§ Written instruction:
Repeat the lines of the data that follow, please, starting at the first and stopping after the one with "from mathutils.geometry import".

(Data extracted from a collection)
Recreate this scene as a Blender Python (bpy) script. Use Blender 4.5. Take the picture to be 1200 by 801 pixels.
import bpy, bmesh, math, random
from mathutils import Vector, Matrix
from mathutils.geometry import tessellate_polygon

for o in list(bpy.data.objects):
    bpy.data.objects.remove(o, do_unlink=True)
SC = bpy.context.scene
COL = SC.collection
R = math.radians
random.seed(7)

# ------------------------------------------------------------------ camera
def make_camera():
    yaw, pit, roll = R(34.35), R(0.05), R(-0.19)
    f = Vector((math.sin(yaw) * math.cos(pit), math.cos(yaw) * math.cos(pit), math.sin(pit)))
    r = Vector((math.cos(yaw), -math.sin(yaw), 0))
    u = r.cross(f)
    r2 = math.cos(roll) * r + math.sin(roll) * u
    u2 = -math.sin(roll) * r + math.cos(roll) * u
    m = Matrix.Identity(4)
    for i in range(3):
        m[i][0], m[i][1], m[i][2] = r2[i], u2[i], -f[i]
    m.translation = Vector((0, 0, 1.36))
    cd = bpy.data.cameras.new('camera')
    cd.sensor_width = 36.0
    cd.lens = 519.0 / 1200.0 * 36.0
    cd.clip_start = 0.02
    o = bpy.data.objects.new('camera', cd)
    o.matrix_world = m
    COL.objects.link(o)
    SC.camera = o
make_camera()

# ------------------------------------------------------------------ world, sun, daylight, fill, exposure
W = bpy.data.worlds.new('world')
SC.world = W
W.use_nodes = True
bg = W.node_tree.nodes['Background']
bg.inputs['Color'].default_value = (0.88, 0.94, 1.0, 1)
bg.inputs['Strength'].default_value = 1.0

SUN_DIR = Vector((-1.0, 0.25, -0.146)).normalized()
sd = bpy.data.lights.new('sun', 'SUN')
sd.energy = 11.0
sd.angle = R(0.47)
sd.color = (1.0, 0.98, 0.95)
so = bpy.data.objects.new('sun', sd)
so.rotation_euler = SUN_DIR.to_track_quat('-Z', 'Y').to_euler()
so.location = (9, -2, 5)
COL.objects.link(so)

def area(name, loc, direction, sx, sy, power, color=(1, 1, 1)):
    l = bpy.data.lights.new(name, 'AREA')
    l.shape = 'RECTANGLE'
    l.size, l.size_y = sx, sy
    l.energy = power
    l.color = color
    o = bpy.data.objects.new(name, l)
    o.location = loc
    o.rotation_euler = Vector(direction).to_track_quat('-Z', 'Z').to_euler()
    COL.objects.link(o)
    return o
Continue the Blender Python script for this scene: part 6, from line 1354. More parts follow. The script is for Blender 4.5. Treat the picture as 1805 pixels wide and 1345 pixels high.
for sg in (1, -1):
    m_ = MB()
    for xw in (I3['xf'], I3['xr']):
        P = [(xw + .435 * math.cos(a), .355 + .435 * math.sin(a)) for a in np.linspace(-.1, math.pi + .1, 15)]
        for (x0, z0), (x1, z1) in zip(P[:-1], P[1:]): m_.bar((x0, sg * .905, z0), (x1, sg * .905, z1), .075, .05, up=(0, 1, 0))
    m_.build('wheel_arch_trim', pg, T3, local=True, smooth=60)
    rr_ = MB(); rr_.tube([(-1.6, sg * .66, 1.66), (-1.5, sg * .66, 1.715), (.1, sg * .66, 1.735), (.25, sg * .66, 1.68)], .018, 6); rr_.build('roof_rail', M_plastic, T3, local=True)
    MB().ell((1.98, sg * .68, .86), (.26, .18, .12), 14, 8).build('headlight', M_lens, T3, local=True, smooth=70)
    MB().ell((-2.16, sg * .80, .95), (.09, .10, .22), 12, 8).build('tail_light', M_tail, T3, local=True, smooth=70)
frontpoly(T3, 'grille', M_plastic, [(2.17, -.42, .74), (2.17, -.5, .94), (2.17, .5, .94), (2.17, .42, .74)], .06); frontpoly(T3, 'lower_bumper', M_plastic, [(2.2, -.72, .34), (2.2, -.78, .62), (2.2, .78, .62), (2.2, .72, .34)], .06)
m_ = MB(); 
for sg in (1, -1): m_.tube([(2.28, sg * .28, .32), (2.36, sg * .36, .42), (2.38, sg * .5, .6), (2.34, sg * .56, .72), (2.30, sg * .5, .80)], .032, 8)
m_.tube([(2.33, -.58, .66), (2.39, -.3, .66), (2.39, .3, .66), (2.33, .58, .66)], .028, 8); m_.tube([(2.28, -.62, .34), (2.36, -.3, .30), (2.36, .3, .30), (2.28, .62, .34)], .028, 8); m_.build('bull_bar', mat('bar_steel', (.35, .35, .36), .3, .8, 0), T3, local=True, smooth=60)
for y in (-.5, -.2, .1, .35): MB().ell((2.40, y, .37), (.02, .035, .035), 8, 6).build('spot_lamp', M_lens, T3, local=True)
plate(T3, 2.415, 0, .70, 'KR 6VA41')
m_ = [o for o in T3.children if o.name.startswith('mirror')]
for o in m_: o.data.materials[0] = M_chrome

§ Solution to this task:
Recreate this scene as a Blender Python (bpy) script. Use Blender 4.5. Take the picture to be 1200 by 801 pixels.
import bpy, bmesh, math, random
from mathutils import Vector, Matrix
from mathutils.geometry import tessellate_polygon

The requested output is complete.